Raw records
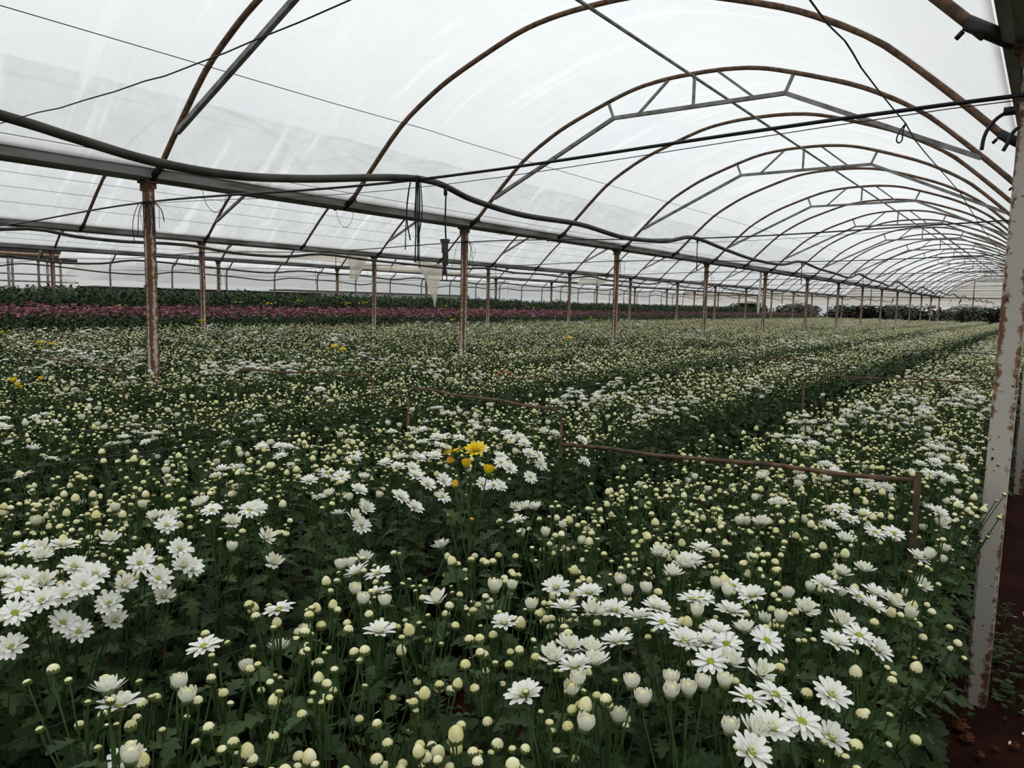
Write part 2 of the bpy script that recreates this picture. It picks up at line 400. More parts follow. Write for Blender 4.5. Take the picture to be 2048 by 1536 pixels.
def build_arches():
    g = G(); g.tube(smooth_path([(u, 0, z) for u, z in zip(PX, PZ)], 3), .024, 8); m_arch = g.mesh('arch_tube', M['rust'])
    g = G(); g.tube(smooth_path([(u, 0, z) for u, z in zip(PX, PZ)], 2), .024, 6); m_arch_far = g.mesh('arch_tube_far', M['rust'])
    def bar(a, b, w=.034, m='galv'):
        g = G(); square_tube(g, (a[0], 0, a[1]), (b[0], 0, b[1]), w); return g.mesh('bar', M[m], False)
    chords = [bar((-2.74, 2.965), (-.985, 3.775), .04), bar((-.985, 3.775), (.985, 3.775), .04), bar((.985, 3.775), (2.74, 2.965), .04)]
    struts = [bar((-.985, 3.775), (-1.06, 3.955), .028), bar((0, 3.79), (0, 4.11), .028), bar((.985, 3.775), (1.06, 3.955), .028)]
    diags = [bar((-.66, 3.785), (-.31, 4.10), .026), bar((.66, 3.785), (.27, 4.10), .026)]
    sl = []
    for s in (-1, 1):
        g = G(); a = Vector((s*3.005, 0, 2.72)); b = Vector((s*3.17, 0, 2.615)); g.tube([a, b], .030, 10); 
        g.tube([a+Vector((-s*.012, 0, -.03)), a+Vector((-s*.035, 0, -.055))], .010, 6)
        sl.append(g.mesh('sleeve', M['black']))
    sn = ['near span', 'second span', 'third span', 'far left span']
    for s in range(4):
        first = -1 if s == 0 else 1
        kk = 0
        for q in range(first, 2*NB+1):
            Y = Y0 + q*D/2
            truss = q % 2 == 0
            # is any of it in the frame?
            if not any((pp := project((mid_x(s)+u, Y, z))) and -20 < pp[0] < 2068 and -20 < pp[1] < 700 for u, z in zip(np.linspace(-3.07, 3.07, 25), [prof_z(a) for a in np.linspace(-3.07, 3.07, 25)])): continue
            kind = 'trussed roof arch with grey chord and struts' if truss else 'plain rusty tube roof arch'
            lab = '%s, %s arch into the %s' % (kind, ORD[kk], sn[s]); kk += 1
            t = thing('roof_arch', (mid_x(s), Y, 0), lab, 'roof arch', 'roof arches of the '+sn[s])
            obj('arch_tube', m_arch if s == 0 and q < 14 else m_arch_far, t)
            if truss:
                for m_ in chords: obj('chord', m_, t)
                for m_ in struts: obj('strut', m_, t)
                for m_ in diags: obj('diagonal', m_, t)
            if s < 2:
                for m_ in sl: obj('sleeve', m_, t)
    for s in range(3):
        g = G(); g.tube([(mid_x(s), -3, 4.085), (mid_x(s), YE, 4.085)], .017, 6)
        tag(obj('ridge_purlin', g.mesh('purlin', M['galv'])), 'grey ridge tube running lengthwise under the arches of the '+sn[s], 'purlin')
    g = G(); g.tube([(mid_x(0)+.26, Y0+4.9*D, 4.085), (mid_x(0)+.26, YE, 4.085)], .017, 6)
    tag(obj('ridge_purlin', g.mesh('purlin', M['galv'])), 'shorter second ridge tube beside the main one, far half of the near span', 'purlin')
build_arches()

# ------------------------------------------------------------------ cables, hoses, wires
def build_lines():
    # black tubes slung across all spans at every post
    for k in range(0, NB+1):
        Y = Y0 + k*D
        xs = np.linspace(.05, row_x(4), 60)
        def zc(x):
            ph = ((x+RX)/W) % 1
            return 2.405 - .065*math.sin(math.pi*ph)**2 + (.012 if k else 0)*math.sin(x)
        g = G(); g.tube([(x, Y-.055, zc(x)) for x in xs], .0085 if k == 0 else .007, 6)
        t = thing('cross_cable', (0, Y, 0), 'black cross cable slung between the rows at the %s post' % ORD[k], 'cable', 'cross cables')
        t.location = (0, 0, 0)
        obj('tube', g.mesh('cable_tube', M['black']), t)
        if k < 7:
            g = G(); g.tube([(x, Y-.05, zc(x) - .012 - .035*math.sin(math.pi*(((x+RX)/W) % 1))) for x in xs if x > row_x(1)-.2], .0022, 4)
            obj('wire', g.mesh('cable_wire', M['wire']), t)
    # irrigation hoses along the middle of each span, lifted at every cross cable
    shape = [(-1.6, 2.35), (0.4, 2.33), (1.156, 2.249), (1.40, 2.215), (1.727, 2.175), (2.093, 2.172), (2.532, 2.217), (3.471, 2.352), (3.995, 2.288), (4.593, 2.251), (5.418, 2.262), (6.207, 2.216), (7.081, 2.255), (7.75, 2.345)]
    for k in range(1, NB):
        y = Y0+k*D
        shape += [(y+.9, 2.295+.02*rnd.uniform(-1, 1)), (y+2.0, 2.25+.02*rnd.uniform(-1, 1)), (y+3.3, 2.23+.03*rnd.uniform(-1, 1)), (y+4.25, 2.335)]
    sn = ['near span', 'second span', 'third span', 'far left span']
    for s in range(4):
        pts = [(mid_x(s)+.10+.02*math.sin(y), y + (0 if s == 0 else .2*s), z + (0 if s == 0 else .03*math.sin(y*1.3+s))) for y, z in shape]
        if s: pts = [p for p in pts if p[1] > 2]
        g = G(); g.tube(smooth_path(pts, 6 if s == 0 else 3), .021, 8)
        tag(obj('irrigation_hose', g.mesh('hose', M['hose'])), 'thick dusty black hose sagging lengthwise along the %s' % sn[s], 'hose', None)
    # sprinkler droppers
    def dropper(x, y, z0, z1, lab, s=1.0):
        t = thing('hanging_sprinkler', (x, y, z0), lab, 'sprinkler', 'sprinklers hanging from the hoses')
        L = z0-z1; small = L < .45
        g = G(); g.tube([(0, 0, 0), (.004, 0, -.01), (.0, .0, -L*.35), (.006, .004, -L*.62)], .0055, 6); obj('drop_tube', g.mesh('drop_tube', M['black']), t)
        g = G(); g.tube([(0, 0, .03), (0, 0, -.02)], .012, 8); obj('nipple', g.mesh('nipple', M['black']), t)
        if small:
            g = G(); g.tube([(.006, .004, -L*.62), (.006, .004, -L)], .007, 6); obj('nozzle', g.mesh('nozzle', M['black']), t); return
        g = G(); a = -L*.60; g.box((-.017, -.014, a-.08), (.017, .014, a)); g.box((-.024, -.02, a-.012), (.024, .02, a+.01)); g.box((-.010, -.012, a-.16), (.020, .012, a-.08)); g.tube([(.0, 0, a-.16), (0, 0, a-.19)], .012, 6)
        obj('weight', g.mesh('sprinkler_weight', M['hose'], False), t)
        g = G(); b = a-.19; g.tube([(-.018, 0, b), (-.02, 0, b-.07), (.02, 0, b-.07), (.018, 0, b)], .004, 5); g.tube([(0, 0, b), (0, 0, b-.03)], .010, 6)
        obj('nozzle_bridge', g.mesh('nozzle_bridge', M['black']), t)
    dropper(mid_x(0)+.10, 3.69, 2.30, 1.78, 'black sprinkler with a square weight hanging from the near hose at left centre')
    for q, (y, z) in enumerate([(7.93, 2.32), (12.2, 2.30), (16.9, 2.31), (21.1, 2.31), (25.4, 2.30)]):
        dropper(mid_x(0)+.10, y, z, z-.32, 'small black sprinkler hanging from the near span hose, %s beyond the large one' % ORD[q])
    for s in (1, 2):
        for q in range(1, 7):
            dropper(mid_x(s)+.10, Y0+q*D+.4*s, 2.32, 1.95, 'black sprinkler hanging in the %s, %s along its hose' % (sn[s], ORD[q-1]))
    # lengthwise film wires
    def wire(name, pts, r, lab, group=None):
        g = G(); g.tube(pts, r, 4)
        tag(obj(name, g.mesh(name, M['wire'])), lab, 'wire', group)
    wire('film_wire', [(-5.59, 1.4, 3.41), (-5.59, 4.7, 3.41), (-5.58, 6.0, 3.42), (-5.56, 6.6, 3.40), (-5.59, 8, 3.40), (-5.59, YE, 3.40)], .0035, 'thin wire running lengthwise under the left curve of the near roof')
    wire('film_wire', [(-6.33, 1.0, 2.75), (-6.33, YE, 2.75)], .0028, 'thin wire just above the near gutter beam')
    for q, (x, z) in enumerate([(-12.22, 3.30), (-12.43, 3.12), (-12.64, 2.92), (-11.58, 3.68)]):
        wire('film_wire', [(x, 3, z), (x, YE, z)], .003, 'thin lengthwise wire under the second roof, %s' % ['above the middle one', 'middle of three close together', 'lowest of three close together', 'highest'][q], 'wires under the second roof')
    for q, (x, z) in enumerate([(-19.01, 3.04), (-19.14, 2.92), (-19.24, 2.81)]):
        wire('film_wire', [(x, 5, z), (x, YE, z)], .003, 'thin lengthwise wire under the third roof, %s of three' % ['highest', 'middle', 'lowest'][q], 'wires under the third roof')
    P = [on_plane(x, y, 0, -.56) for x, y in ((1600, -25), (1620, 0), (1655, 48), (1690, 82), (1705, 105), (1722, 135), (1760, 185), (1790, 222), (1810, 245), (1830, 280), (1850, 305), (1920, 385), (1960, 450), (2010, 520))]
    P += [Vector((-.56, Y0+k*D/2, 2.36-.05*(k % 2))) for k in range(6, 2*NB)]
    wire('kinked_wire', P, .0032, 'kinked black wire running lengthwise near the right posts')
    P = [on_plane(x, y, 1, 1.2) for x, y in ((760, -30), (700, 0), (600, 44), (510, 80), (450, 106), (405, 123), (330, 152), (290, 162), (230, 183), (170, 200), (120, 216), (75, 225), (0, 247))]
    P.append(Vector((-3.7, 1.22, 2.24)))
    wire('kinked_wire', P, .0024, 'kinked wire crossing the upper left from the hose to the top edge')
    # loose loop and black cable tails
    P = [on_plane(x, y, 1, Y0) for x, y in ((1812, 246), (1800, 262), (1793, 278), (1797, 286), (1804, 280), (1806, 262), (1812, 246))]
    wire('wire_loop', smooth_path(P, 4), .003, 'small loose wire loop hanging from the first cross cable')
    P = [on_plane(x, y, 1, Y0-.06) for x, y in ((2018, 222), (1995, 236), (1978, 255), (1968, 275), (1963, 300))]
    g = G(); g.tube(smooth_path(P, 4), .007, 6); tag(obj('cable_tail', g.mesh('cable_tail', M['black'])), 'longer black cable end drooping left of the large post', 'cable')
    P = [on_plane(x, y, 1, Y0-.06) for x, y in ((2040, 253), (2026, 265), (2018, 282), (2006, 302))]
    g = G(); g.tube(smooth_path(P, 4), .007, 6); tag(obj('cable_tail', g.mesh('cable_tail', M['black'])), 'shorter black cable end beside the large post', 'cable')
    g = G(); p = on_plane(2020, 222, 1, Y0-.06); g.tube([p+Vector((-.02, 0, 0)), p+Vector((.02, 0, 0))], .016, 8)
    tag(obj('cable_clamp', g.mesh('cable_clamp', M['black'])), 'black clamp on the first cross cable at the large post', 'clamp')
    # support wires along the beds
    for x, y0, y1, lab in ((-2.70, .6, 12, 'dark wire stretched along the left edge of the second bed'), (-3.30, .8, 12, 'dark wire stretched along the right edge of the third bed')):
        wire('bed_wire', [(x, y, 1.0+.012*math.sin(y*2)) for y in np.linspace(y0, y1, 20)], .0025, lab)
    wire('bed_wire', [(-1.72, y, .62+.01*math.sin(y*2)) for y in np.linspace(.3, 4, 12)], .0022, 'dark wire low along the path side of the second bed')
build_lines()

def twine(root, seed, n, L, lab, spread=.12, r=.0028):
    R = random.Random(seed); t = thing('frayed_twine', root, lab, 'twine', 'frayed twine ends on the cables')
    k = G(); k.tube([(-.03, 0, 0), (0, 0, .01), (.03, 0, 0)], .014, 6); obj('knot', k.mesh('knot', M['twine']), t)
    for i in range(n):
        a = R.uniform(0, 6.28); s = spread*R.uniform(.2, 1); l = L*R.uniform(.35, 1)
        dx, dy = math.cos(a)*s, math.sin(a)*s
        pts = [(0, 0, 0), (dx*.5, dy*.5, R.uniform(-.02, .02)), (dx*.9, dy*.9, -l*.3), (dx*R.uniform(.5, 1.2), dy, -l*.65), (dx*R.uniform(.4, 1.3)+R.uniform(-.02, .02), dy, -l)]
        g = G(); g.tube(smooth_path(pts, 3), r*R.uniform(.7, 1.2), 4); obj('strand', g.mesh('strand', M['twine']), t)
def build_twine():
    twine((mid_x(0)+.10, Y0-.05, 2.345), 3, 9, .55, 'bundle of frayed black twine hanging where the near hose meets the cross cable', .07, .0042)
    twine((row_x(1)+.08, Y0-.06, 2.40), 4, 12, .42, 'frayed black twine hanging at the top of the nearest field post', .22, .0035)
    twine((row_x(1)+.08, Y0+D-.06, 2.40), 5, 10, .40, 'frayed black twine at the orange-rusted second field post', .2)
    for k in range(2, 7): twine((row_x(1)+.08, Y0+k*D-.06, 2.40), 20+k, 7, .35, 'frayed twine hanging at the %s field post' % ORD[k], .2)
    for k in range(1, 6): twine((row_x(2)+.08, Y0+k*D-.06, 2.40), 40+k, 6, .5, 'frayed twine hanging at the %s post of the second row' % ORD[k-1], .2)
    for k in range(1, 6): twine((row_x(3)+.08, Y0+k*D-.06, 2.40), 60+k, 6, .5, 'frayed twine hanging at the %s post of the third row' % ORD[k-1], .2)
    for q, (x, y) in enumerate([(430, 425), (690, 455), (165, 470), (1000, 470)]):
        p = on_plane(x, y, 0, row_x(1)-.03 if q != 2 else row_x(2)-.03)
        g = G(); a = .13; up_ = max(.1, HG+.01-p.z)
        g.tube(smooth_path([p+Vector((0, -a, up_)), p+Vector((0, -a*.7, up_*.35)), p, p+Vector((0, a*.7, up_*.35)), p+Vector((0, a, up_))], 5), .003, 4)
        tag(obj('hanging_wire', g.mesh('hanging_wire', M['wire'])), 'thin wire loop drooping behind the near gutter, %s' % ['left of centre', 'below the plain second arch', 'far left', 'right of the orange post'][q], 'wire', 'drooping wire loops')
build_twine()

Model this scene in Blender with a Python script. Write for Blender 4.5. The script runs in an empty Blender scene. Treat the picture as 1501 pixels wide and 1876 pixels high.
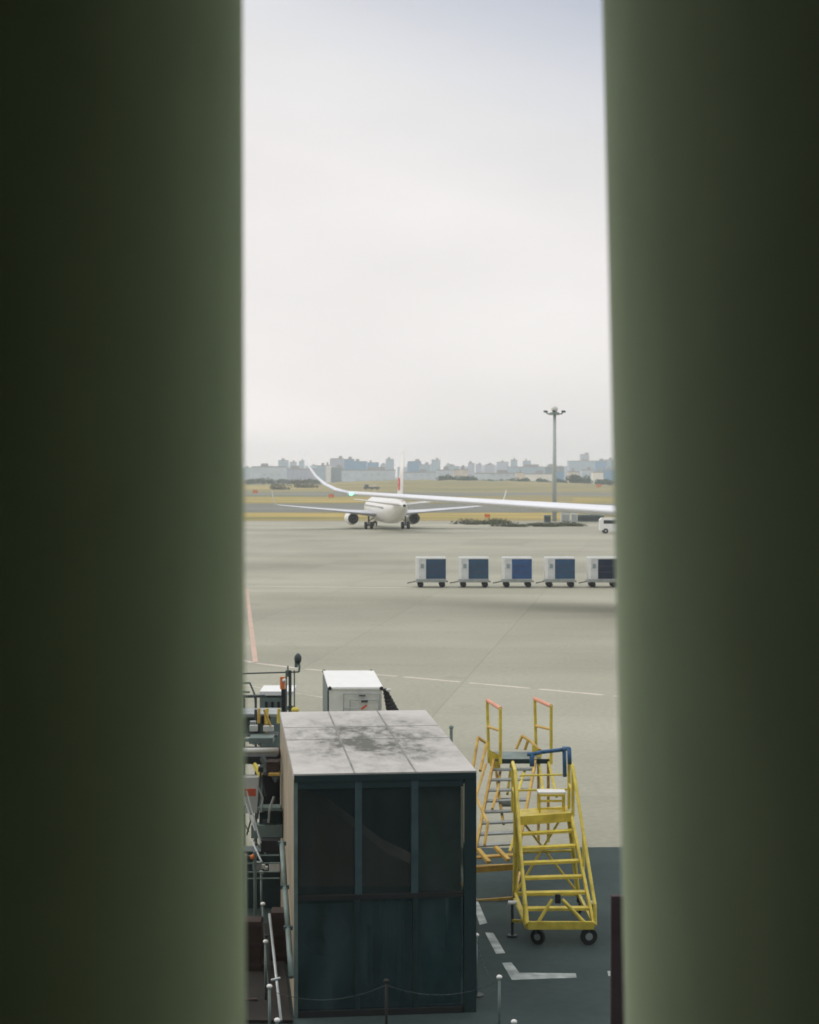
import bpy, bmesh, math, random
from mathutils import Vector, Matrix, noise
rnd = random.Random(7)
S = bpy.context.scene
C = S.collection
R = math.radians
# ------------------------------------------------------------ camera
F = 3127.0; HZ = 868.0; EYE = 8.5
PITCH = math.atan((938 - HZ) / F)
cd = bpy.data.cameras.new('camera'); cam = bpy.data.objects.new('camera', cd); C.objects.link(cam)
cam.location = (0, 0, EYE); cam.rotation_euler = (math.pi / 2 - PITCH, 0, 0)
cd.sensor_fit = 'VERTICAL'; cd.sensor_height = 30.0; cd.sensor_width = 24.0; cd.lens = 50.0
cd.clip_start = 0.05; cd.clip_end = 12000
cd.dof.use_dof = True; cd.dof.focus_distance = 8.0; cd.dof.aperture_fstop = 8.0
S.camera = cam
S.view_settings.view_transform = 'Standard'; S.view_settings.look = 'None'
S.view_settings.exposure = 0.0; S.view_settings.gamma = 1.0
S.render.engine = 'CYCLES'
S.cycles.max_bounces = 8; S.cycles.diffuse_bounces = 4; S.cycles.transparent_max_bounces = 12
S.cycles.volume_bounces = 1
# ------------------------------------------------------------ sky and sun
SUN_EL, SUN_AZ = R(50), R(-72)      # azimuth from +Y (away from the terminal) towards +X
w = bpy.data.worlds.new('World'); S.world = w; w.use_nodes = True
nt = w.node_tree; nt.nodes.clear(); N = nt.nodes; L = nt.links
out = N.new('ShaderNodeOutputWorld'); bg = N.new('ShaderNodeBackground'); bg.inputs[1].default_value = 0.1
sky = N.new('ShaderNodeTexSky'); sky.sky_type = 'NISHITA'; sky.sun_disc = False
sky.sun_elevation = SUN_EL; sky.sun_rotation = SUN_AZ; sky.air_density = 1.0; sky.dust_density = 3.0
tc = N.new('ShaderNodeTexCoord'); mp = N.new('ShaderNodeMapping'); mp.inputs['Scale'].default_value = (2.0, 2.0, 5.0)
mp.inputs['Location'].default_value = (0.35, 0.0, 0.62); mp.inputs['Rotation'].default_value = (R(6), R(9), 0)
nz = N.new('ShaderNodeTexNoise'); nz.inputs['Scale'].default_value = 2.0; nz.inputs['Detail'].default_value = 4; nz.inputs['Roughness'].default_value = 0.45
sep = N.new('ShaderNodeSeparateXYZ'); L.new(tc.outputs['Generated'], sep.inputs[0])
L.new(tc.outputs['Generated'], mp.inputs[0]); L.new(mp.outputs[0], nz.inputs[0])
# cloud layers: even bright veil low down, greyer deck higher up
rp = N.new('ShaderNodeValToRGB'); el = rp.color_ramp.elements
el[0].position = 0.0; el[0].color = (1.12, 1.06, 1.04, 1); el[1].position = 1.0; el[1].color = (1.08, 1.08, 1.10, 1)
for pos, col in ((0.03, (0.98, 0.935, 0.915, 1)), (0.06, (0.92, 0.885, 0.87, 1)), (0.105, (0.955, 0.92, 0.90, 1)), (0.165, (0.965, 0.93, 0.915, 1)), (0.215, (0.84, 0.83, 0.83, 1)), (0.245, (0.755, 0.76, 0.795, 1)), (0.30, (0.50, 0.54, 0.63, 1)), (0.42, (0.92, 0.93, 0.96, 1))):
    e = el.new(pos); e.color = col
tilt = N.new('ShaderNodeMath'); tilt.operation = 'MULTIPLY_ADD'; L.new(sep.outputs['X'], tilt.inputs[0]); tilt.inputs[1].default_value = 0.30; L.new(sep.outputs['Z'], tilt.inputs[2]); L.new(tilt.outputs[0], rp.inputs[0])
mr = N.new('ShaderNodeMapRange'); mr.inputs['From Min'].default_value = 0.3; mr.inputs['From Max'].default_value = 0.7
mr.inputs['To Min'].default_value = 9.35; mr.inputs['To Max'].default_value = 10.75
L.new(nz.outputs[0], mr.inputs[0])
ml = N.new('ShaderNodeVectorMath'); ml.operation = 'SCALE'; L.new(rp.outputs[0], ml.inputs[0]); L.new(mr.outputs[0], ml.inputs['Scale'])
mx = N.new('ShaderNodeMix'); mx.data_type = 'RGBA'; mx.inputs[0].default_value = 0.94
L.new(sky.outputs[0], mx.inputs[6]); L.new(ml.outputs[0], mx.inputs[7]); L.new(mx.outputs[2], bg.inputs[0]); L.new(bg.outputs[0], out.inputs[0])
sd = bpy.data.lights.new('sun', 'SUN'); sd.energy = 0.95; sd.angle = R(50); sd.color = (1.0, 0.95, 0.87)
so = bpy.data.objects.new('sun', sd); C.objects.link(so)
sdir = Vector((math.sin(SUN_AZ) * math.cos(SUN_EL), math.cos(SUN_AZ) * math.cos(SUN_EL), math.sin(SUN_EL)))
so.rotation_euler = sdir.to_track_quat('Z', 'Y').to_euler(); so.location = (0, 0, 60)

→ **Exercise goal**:
From the data above, show each line that contains "this".

→ **Correct response**:
Write part 2 of the bpy script that recreates this picture. It picks up at line 400. More parts follow. Write for Blender 4.5. Take the picture to be 2048 by 1536 pixels.
Model this scene in Blender with a Python script. Write for Blender 4.5. The script runs in an empty Blender scene. Treat the picture as 1501 pixels wide and 1876 pixels high.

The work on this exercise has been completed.